I know there was some mention of Ivory Grand Pianos on the list but I suspect 
it might have been before the AAX version came out. I attended the NAMM show at 
the time when Ivory was first  introduced. The stand-alone version seemed quite 
accessible. Of course, at the time, Pro Tools wasn't accessible so the whole 
virtual piano thing wasn't something that concerned me a great deal. Now that 
Synthogy put out an AAX version of the plug-in, I thought I'd take a chance and 
check it out.

The plug-in is fully accessible in Pro Tools. Ironically, now the stand-alone 
version seems not to be accessible although I can't confirm that categorically. 
There might be an initial screen that's preventing me from diving in deeper. 
I'll give an update on that if I have any success. Concerning the AAX plug-in, 
as expected, the library preset browser is not visible but, of course, those 
presets can be called up with sighted assistance and saved as plug-in presets. 
Someone posted the original Ivory presets a while ago and those are backwards 
compatible but there are a bunch of new presets for Ivory II. I'll share those 
when I have them ready.

For those unfamiliar with Ivory II, it consists of three main piano models: a 
Bosendorfer Imperial, a German Steinway and a Yamaha C7. Each of the pianos has 
several versions differing in dynamics resolution. The highest values have the 
highest levels of dynamics. Parameters such as sympathetic resonance, pedal 
noise, stick height, stereo perspective, among other parameters can be saved 
into presets. Regardless of preset, any of the parameters can be easily 
changed. Switching between pianos causes the parameters to reset so that's 
where presets come in handy for recalling favorite settings.
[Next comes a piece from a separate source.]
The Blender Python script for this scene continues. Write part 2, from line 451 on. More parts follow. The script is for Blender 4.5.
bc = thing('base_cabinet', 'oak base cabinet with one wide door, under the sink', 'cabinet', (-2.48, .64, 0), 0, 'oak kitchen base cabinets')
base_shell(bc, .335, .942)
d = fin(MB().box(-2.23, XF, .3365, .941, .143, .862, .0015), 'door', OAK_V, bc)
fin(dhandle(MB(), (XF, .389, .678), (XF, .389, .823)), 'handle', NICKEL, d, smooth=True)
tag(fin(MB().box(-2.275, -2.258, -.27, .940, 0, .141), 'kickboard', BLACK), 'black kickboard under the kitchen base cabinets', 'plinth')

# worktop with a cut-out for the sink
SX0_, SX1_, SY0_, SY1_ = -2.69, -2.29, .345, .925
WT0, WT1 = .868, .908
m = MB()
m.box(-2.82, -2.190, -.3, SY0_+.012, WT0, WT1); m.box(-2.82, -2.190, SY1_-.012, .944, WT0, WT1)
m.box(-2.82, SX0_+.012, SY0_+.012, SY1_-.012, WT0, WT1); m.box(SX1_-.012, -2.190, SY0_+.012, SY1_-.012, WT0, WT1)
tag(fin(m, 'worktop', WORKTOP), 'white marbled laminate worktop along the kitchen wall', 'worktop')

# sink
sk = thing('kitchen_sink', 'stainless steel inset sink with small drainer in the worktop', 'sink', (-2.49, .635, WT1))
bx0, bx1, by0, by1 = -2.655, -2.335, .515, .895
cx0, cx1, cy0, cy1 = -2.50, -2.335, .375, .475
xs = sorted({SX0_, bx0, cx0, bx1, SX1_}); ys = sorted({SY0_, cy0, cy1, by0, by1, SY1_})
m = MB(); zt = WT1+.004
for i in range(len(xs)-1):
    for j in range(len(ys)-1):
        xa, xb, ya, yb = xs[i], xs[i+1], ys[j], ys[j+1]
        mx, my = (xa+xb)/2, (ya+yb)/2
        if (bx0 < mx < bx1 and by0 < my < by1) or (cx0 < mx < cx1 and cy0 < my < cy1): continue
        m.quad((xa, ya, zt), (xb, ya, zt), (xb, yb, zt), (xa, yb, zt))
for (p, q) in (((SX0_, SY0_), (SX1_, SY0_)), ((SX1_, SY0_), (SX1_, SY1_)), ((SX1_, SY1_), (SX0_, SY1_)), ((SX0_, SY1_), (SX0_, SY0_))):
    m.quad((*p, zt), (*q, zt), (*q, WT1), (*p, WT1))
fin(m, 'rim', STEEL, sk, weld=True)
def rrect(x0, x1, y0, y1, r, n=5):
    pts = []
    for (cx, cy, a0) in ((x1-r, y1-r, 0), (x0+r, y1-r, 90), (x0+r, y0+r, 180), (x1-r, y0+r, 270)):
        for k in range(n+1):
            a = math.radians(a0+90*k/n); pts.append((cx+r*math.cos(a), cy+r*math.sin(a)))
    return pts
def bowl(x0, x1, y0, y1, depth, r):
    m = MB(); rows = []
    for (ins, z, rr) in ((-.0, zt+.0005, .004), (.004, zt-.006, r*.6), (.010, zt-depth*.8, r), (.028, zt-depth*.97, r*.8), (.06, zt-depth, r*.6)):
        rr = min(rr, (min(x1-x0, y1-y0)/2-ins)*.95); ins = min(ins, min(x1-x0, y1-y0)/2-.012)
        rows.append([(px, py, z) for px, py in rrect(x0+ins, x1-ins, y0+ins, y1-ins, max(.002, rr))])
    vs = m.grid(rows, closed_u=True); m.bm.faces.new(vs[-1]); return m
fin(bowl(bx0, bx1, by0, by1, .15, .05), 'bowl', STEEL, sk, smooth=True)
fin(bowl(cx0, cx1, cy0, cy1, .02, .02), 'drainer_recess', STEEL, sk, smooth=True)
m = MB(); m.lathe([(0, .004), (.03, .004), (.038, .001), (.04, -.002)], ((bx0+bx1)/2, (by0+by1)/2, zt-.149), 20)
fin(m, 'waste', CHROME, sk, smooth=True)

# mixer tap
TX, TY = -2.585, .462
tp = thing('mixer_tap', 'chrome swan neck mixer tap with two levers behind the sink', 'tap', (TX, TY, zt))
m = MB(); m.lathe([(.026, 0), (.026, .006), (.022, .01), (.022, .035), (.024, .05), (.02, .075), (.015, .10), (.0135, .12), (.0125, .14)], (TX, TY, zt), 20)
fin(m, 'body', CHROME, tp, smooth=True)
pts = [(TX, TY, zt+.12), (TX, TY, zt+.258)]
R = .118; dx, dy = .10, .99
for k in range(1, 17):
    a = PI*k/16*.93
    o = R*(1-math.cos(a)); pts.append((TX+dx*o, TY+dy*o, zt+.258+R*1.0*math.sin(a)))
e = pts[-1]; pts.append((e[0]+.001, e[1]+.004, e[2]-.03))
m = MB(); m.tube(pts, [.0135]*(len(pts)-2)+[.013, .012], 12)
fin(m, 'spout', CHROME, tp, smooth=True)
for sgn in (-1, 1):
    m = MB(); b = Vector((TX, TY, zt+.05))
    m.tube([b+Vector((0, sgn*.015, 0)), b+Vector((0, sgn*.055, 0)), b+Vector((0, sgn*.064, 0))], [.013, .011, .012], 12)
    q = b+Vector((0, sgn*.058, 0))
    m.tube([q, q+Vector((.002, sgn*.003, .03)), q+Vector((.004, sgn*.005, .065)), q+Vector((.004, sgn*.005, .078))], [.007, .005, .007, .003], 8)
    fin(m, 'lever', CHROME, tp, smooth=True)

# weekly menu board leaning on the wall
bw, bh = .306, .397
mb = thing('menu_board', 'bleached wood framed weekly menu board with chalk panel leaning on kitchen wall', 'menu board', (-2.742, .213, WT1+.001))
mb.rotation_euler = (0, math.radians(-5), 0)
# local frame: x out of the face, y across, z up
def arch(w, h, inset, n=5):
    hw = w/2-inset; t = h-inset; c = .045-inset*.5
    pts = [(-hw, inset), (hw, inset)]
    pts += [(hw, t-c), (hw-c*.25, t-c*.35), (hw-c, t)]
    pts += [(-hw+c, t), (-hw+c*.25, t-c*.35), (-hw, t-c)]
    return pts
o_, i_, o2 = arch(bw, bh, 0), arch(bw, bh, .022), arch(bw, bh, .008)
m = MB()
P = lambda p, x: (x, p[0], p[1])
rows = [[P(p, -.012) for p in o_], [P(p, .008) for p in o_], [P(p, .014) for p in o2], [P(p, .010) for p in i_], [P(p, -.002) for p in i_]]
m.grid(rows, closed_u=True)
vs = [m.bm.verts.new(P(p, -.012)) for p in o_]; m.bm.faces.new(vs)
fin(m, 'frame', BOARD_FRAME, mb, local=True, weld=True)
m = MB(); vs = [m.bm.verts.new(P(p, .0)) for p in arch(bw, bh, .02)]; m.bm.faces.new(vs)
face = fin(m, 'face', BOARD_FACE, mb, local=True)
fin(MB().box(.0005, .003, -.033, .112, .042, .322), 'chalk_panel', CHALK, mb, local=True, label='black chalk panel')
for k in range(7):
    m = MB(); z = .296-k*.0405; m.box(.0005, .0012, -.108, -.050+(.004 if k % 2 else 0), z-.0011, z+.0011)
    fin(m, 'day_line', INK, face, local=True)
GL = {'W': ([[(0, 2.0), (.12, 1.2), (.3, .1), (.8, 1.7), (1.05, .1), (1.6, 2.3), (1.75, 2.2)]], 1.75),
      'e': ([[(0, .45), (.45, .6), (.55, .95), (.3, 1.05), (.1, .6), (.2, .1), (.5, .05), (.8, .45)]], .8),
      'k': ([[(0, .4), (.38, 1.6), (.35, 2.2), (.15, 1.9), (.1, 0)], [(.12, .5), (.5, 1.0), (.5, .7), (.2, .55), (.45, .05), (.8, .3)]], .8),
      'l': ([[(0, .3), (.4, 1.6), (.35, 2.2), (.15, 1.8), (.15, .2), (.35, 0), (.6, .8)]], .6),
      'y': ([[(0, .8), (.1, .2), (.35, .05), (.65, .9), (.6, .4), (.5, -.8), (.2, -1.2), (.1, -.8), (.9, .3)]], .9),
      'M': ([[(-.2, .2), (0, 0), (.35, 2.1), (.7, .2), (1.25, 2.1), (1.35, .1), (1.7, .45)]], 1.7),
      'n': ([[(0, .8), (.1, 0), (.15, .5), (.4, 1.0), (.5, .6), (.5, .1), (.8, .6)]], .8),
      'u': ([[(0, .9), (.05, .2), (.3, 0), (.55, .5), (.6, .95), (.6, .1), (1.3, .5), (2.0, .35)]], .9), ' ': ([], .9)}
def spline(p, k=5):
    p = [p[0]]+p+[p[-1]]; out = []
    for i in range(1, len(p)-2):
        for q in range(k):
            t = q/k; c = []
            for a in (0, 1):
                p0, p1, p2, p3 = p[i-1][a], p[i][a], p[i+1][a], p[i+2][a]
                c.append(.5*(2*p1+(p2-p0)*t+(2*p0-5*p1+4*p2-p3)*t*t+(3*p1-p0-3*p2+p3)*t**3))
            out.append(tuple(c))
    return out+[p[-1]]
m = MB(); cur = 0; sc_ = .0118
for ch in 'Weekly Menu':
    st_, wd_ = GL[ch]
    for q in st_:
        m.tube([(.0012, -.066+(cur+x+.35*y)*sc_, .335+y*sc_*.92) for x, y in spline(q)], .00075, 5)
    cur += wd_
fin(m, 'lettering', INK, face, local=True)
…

There's a new American Steinway D that is spectacular and can either be added 
to the Ivory II Grand Pianos library or used stand-alone or as its own AAX 
plug-in. I've gone through a bunch of virtual pianos and many are really quite 
good but ivory is the one by which all others are judged and it is truly 
spectacular. Since it's a streaming instrument, an external drive is pretty 
much a requirement and an SSD would be even more desirable. SSD drives costing 
what they do, the advantage, apart from performance, is that you don't need a 
backup drive since the samples come on DVD disks. In the highly unlikely event 
of an SSD failure, you always have a backup.

Anyway, just sharing the experience. As I said, one or two people on the list 
did mention it but there was never much of a discussion.